As people get set for summer holidays experts are continuing to urge travellers to play a more active role in ensuring the validity of their travel insurance.
Latest to add its voice to this is the Association of British Insurance (ABI), which called on holidaymakers to provide as much detail as they could think of when taking out travel insurance or making claims this summer.
This advice comes against the backdrop of recent reports suggesting that providing an insurer with plenty of detail about a missing item could indicate the possibility of fraud.
Commenting on the issue, ABI’s Malcolm Tarling argued that insurers don’t automatically conclude that a carefully detailed claim form could mean the claim has any possibility of fraud in it.
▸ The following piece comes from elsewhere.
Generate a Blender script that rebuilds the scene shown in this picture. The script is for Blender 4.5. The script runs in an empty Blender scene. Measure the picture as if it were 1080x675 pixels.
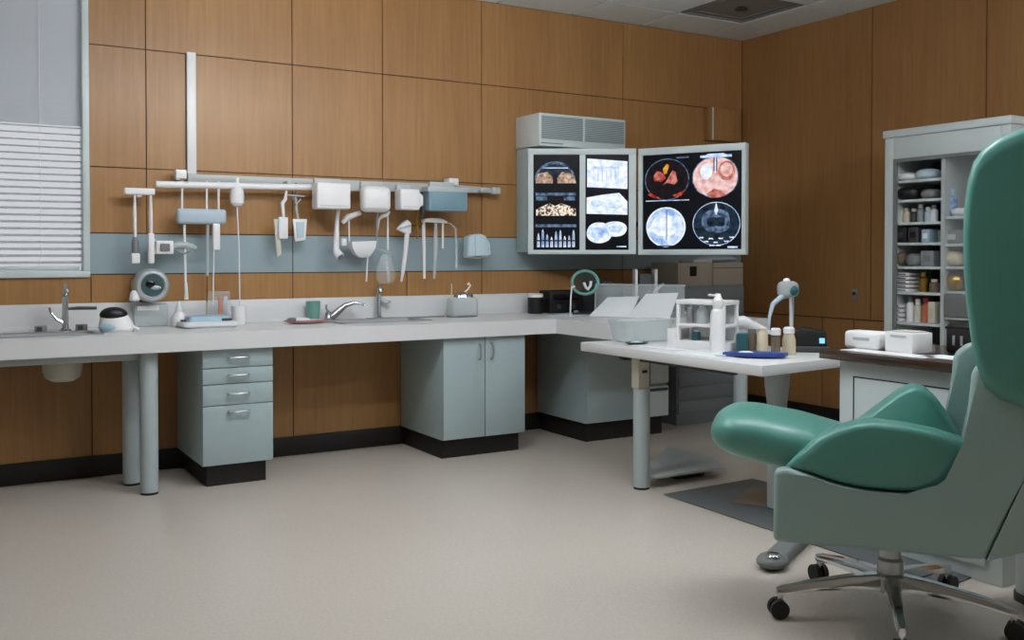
import bpy, bmesh, math, random
from mathutils import Vector, Matrix
random.seed(7)
SC = bpy.context.scene
COL = SC.collection
R = math.radians
PI = math.pi

# ------------------------------------------------------------------ camera
F_PX, CX, CY = 1032.0, 540.0, 288.0
YAW, PITCH, EYE = R(31), R(1.0), Vector((0, 0, 1.2))
V_ = Vector((math.sin(YAW)*math.cos(PITCH), math.cos(YAW)*math.cos(PITCH), -math.sin(PITCH)))
R_ = Vector((math.cos(YAW), -math.sin(YAW), 0))
U_ = R_.cross(V_)
def ray(x, y): return V_ + R_*((x-CX)/F_PX) - U_*((y-CY)/F_PX)
def P(x, y, Y=None, X=None, Z=None):
    """measured photo point -> room coordinates on a known plane (metres)"""
    d = ray(x, y)
    if Y is not None: t = (Y-EYE.y)/d.y
    elif X is not None: t = (X-EYE.x)/d.x
    else: t = (Z-EYE.z)/d.z
    return EYE + d*t
cam = bpy.data.cameras.new('camera'); co = bpy.data.objects.new('camera', cam); COL.objects.link(co)
cam.sensor_fit = 'HORIZONTAL'; cam.sensor_width = 36; cam.lens = 36*F_PX/1080
cam.shift_y = -(337.5-CY)/1080; cam.clip_start = .05
co.location = EYE; co.rotation_euler = (R(90)-PITCH, 0, -YAW)
SC.camera = co

# ------------------------------------------------------------------ materials
def s2l(c): return tuple(((v/255)/12.92 if v/255 <= .04045 else ((v/255+.055)/1.055)**2.4) for v in c)
MATS = {}
def mat(name, rgb, rough=.5, metal=0., spec=.5, noise=0., nscale=8., bump=0., bscale=60., emit=None, estr=1., alpha=None, trans=0., stretch=None, coat=0.):
    m = bpy.data.materials.new(name); m.use_nodes = True
    nt = m.node_tree; b = nt.nodes['Principled BSDF']
    c = s2l(rgb)+(1,)
    b.inputs['Base Color'].default_value = c
    b.inputs['Roughness'].default_value = rough
    b.inputs['Metallic'].default_value = metal
    b.inputs['Specular IOR Level'].default_value = spec
    b.inputs['Coat Weight'].default_value = coat
    if trans: b.inputs['Transmission Weight'].default_value = trans; b.inputs['IOR'].default_value = 1.2
    if alpha is not None: b.inputs['Alpha'].default_value = alpha
    tc = nt.nodes.new('ShaderNodeTexCoord')
    mp = nt.nodes.new('ShaderNodeMapping'); nt.links.new(tc.outputs['Object'], mp.inputs['Vector'])
    if stretch: mp.inputs['Scale'].default_value = stretch
    if noise:
        n = nt.nodes.new('ShaderNodeTexNoise'); n.inputs['Scale'].default_value = nscale; n.inputs['Detail'].default_value = 4
        nt.links.new(mp.outputs[0], n.inputs['Vector'])
        mx = nt.nodes.new('ShaderNodeMix'); mx.data_type = 'RGBA'
        mx.inputs['A'].default_value = tuple(max(0, v*(1-noise)) for v in c[:3])+(1,)
        mx.inputs['B'].default_value = tuple(min(1, v*(1+noise)) for v in c[:3])+(1,)
        nt.links.new(n.outputs['Fac'], mx.inputs['Factor']); nt.links.new(mx.outputs['Result'], b.inputs['Base Color'])
    if bump:
        n2 = nt.nodes.new('ShaderNodeTexNoise'); n2.inputs['Scale'].default_value = bscale
        nt.links.new(tc.outputs['Object'], n2.inputs['Vector'])
        bp = nt.nodes.new('ShaderNodeBump'); bp.inputs['Strength'].default_value = bump; bp.inputs['Distance'].default_value = .002
        nt.links.new(n2.outputs['Fac'], bp.inputs['Height']); nt.links.new(bp.outputs[0], b.inputs['Normal'])
    if emit:
        b.inputs['Emission Color'].default_value = s2l(emit)+(1,); b.inputs['Emission Strength'].default_value = estr
    MATS[name] = m
    return m
def wood(name, a, b2, rough=.38):
    m = bpy.data.materials.new(name); m.use_nodes = True; nt = m.node_tree; b = nt.nodes['Principled BSDF']
    tc = nt.nodes.new('ShaderNodeTexCoord')
    mp = nt.nodes.new('ShaderNodeMapping'); mp.inputs['Scale'].default_value = (14, 14, .7)
    nt.links.new(tc.outputs['Object'], mp.inputs['Vector'])
    n = nt.nodes.new('ShaderNodeTexNoise'); n.inputs['Scale'].default_value = 3.0; n.inputs['Detail'].default_value = 6; n.inputs['Roughness'].default_value = .65
    nt.links.new(mp.outputs[0], n.inputs['Vector'])
    n3 = nt.nodes.new('ShaderNodeTexNoise'); n3.inputs['Scale'].default_value = 1.1; n3.inputs['Detail'].default_value = 2
    mp3 = nt.nodes.new('ShaderNodeMapping'); mp3.inputs['Scale'].default_value = (2.2, 2.2, .5)
    nt.links.new(tc.outputs['Object'], mp3.inputs['Vector']); nt.links.new(mp3.outputs[0], n3.inputs['Vector'])
    add = nt.nodes.new('ShaderNodeMath'); add.operation = 'MULTIPLY_ADD'; add.inputs[1].default_value = .55
    ad2 = nt.nodes.new('ShaderNodeMath'); ad2.operation = 'MULTIPLY'; ad2.inputs[1].default_value = .45
    nt.links.new(n3.outputs['Fac'], ad2.inputs[0]); nt.links.new(n.outputs['Fac'], add.inputs[0]); nt.links.new(ad2.outputs[0], add.inputs[2])
    cr = nt.nodes.new('ShaderNodeValToRGB'); cr.color_ramp.elements[0].position = .33; cr.color_ramp.elements[1].position = .68
    cr.color_ramp.elements[0].color = s2l(a)+(1,); cr.color_ramp.elements[1].color = s2l(b2)+(1,)
    nt.links.new(add.outputs[0], cr.inputs['Fac']); nt.links.new(cr.outputs['Color'], b.inputs['Base Color'])
    b.inputs['Roughness'].default_value = rough; b.inputs['Specular IOR Level'].default_value = .4
    MATS[name] = m; return m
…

But the expert added that insurers have a duty to investigate any claims they think could be suspicious, even as he said holidaymakers should not be deterred by this.
“This should not dissuade people from supplying the insurer with as much information as they have because, providing the claim is genuine, it will ensure that the claim is handled as quickly as possible,” he advised.
In another development, a new travel survey has rated British holidaymakers as the world’s most badly behaved tourists, for being “rude, messy and loud”.
They were, however, voted second only to Italians in the style stakes and the “most likely to sample local cuisine”.
The study, conducted by travel company Expedia, found Japanese to be the world’s best tourists, drawing praises from hoteliers due to their tidy and polite ways.